* EXERCISE
Please print all of the material below, word for word.

* DATASET CONTENT
§ §
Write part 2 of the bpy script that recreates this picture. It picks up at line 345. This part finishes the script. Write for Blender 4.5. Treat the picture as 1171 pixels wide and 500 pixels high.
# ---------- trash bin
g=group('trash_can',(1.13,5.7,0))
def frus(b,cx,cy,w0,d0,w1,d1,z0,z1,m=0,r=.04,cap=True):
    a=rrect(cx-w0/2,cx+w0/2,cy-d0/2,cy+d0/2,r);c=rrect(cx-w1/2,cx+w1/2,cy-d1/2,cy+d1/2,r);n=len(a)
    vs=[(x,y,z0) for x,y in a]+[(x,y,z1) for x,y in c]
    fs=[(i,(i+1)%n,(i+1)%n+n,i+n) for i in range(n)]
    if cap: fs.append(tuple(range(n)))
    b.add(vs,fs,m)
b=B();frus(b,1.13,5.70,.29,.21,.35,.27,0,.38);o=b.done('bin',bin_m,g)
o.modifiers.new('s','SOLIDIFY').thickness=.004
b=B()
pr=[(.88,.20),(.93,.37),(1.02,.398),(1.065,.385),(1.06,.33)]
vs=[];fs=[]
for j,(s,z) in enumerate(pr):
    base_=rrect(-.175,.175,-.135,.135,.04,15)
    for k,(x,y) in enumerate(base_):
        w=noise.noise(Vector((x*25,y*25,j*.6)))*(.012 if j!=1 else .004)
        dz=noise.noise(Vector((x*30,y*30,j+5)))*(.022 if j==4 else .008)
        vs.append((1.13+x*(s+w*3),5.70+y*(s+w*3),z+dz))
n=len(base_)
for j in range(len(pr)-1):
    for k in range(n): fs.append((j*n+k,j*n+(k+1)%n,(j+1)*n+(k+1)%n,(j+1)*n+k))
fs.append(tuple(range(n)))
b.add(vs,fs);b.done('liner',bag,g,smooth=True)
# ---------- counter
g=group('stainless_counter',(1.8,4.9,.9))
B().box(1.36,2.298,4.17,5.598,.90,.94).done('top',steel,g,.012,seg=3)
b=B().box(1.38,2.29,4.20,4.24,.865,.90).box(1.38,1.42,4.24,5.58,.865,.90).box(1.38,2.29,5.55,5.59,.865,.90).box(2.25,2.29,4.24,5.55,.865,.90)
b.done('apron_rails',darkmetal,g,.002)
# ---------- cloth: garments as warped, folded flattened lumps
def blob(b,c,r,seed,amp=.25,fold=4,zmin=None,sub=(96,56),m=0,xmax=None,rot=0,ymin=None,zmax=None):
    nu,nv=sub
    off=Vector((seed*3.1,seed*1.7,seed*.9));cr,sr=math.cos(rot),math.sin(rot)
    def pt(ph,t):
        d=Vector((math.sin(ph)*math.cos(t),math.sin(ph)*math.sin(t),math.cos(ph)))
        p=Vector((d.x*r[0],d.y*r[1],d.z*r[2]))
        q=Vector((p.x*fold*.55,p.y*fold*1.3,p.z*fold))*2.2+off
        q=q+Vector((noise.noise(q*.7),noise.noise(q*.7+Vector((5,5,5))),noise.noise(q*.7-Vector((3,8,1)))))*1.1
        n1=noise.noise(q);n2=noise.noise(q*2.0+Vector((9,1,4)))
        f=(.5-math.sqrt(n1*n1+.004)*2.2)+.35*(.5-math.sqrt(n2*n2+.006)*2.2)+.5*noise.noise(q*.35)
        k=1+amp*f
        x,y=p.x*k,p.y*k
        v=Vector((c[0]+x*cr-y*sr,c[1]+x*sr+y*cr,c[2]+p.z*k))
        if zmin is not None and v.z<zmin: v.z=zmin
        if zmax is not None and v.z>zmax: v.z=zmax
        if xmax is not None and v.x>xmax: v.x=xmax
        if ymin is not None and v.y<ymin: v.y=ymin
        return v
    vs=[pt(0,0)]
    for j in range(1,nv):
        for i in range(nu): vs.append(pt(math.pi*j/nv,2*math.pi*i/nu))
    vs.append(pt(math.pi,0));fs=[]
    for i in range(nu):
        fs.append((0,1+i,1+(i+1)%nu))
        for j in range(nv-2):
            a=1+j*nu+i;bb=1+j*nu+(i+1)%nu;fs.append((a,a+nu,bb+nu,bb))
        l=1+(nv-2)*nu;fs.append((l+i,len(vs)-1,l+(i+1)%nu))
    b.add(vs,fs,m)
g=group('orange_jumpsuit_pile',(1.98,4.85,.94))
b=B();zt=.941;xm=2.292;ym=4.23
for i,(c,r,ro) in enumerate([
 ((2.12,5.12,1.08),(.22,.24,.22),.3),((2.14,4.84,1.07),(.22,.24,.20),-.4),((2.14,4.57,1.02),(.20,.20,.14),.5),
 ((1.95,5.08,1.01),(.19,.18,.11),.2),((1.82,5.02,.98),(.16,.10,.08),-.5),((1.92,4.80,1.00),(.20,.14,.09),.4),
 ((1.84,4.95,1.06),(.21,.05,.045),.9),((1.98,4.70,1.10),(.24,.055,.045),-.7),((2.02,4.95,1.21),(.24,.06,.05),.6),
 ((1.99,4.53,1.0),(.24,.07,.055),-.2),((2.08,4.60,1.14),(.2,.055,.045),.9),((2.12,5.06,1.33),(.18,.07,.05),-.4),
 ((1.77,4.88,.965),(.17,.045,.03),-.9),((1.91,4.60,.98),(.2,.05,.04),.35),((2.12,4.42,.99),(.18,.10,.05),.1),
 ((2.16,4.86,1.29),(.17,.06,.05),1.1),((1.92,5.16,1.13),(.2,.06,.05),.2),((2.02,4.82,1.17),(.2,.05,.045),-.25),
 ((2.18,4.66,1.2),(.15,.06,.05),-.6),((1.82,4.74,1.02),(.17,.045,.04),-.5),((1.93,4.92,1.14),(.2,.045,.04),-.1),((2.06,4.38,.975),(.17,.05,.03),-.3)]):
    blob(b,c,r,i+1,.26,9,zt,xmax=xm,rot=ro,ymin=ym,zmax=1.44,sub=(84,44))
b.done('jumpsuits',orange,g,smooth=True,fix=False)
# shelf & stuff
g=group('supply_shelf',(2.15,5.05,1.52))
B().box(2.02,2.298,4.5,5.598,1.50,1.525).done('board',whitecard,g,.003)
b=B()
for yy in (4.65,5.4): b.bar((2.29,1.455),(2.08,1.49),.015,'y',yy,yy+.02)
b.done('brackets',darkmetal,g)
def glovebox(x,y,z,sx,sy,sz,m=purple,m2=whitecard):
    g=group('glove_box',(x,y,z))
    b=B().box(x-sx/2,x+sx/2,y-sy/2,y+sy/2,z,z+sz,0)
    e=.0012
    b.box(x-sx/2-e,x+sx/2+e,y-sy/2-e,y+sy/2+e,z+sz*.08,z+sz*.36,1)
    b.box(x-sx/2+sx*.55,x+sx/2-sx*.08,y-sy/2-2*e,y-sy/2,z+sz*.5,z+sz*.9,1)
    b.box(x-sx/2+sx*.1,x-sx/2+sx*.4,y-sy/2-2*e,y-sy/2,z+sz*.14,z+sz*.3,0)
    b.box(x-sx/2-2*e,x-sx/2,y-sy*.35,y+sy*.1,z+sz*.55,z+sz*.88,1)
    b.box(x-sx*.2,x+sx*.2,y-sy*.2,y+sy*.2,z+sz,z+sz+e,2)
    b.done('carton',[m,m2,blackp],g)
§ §
* FULL RESPONSE
Write part 2 of the bpy script that recreates this picture. It picks up at line 345. This part finishes the script. Write for Blender 4.5. Treat the picture as 1171 pixels wide and 500 pixels high.
# ---------- trash bin
g=group('trash_can',(1.13,5.7,0))
def frus(b,cx,cy,w0,d0,w1,d1,z0,z1,m=0,r=.04,cap=True):
    a=rrect(cx-w0/2,cx+w0/2,cy-d0/2,cy+d0/2,r);c=rrect(cx-w1/2,cx+w1/2,cy-d1/2,cy+d1/2,r);n=len(a)
    vs=[(x,y,z0) for x,y in a]+[(x,y,z1) for x,y in c]
    fs=[(i,(i+1)%n,(i+1)%n+n,i+n) for i in range(n)]
    if cap: fs.append(tuple(range(n)))
    b.add(vs,fs,m)
b=B();frus(b,1.13,5.70,.29,.21,.35,.27,0,.38);o=b.done('bin',bin_m,g)
o.modifiers.new('s','SOLIDIFY').thickness=.004
b=B()
pr=[(.88,.20),(.93,.37),(1.02,.398),(1.065,.385),(1.06,.33)]
vs=[];fs=[]
for j,(s,z) in enumerate(pr):
    base_=rrect(-.175,.175,-.135,.135,.04,15)
    for k,(x,y) in enumerate(base_):
        w=noise.noise(Vector((x*25,y*25,j*.6)))*(.012 if j!=1 else .004)
        dz=noise.noise(Vector((x*30,y*30,j+5)))*(.022 if j==4 else .008)
        vs.append((1.13+x*(s+w*3),5.70+y*(s+w*3),z+dz))
n=len(base_)
for j in range(len(pr)-1):
    for k in range(n): fs.append((j*n+k,j*n+(k+1)%n,(j+1)*n+(k+1)%n,(j+1)*n+k))
fs.append(tuple(range(n)))
b.add(vs,fs);b.done('liner',bag,g,smooth=True)
# ---------- counter
g=group('stainless_counter',(1.8,4.9,.9))
B().box(1.36,2.298,4.17,5.598,.90,.94).done('top',steel,g,.012,seg=3)
b=B().box(1.38,2.29,4.20,4.24,.865,.90).box(1.38,1.42,4.24,5.58,.865,.90).box(1.38,2.29,5.55,5.59,.865,.90).box(2.25,2.29,4.24,5.55,.865,.90)
b.done('apron_rails',darkmetal,g,.002)
# ---------- cloth: garments as warped, folded flattened lumps
def blob(b,c,r,seed,amp=.25,fold=4,zmin=None,sub=(96,56),m=0,xmax=None,rot=0,ymin=None,zmax=None):
    nu,nv=sub
    off=Vector((seed*3.1,seed*1.7,seed*.9));cr,sr=math.cos(rot),math.sin(rot)
    def pt(ph,t):
        d=Vector((math.sin(ph)*math.cos(t),math.sin(ph)*math.sin(t),math.cos(ph)))
        p=Vector((d.x*r[0],d.y*r[1],d.z*r[2]))
        q=Vector((p.x*fold*.55,p.y*fold*1.3,p.z*fold))*2.2+off
        q=q+Vector((noise.noise(q*.7),noise.noise(q*.7+Vector((5,5,5))),noise.noise(q*.7-Vector((3,8,1)))))*1.1
        n1=noise.noise(q);n2=noise.noise(q*2.0+Vector((9,1,4)))
        f=(.5-math.sqrt(n1*n1+.004)*2.2)+.35*(.5-math.sqrt(n2*n2+.006)*2.2)+.5*noise.noise(q*.35)
        k=1+amp*f
        x,y=p.x*k,p.y*k
        v=Vector((c[0]+x*cr-y*sr,c[1]+x*sr+y*cr,c[2]+p.z*k))
        if zmin is not None and v.z<zmin: v.z=zmin
        if zmax is not None and v.z>zmax: v.z=zmax
        if xmax is not None and v.x>xmax: v.x=xmax
        if ymin is not None and v.y<ymin: v.y=ymin
        return v
    vs=[pt(0,0)]
    for j in range(1,nv):
        for i in range(nu): vs.append(pt(math.pi*j/nv,2*math.pi*i/nu))
    vs.append(pt(math.pi,0));fs=[]
    for i in range(nu):
        fs.append((0,1+i,1+(i+1)%nu))
        for j in range(nv-2):
            a=1+j*nu+i;bb=1+j*nu+(i+1)%nu;fs.append((a,a+nu,bb+nu,bb))
        l=1+(nv-2)*nu;fs.append((l+i,len(vs)-1,l+(i+1)%nu))
    b.add(vs,fs,m)
g=group('orange_jumpsuit_pile',(1.98,4.85,.94))
b=B();zt=.941;xm=2.292;ym=4.23
for i,(c,r,ro) in enumerate([
 ((2.12,5.12,1.08),(.22,.24,.22),.3),((2.14,4.84,1.07),(.22,.24,.20),-.4),((2.14,4.57,1.02),(.20,.20,.14),.5),
 ((1.95,5.08,1.01),(.19,.18,.11),.2),((1.82,5.02,.98),(.16,.10,.08),-.5),((1.92,4.80,1.00),(.20,.14,.09),.4),
 ((1.84,4.95,1.06),(.21,.05,.045),.9),((1.98,4.70,1.10),(.24,.055,.045),-.7),((2.02,4.95,1.21),(.24,.06,.05),.6),
 ((1.99,4.53,1.0),(.24,.07,.055),-.2),((2.08,4.60,1.14),(.2,.055,.045),.9),((2.12,5.06,1.33),(.18,.07,.05),-.4),
 ((1.77,4.88,.965),(.17,.045,.03),-.9),((1.91,4.60,.98),(.2,.05,.04),.35),((2.12,4.42,.99),(.18,.10,.05),.1),
 ((2.16,4.86,1.29),(.17,.06,.05),1.1),((1.92,5.16,1.13),(.2,.06,.05),.2),((2.02,4.82,1.17),(.2,.05,.045),-.25),
 ((2.18,4.66,1.2),(.15,.06,.05),-.6),((1.82,4.74,1.02),(.17,.045,.04),-.5),((1.93,4.92,1.14),(.2,.045,.04),-.1),((2.06,4.38,.975),(.17,.05,.03),-.3)]):
    blob(b,c,r,i+1,.26,9,zt,xmax=xm,rot=ro,ymin=ym,zmax=1.44,sub=(84,44))
b.done('jumpsuits',orange,g,smooth=True,fix=False)
# shelf & stuff
g=group('supply_shelf',(2.15,5.05,1.52))
B().box(2.02,2.298,4.5,5.598,1.50,1.525).done('board',whitecard,g,.003)
b=B()
for yy in (4.65,5.4): b.bar((2.29,1.455),(2.08,1.49),.015,'y',yy,yy+.02)
b.done('brackets',darkmetal,g)
def glovebox(x,y,z,sx,sy,sz,m=purple,m2=whitecard):
    g=group('glove_box',(x,y,z))
    b=B().box(x-sx/2,x+sx/2,y-sy/2,y+sy/2,z,z+sz,0)
    e=.0012
    b.box(x-sx/2-e,x+sx/2+e,y-sy/2-e,y+sy/2+e,z+sz*.08,z+sz*.36,1)
    b.box(x-sx/2+sx*.55,x+sx/2-sx*.08,y-sy/2-2*e,y-sy/2,z+sz*.5,z+sz*.9,1)
    b.box(x-sx/2+sx*.1,x-sx/2+sx*.4,y-sy/2-2*e,y-sy/2,z+sz*.14,z+sz*.3,0)
    b.box(x-sx/2-2*e,x-sx/2,y-sy*.35,y+sy*.1,z+sz*.55,z+sz*.88,1)
    b.box(x-sx*.2,x+sx*.2,y-sy*.2,y+sy*.2,z+sz,z+sz+e,2)
    b.done('carton',[m,m2,blackp],g)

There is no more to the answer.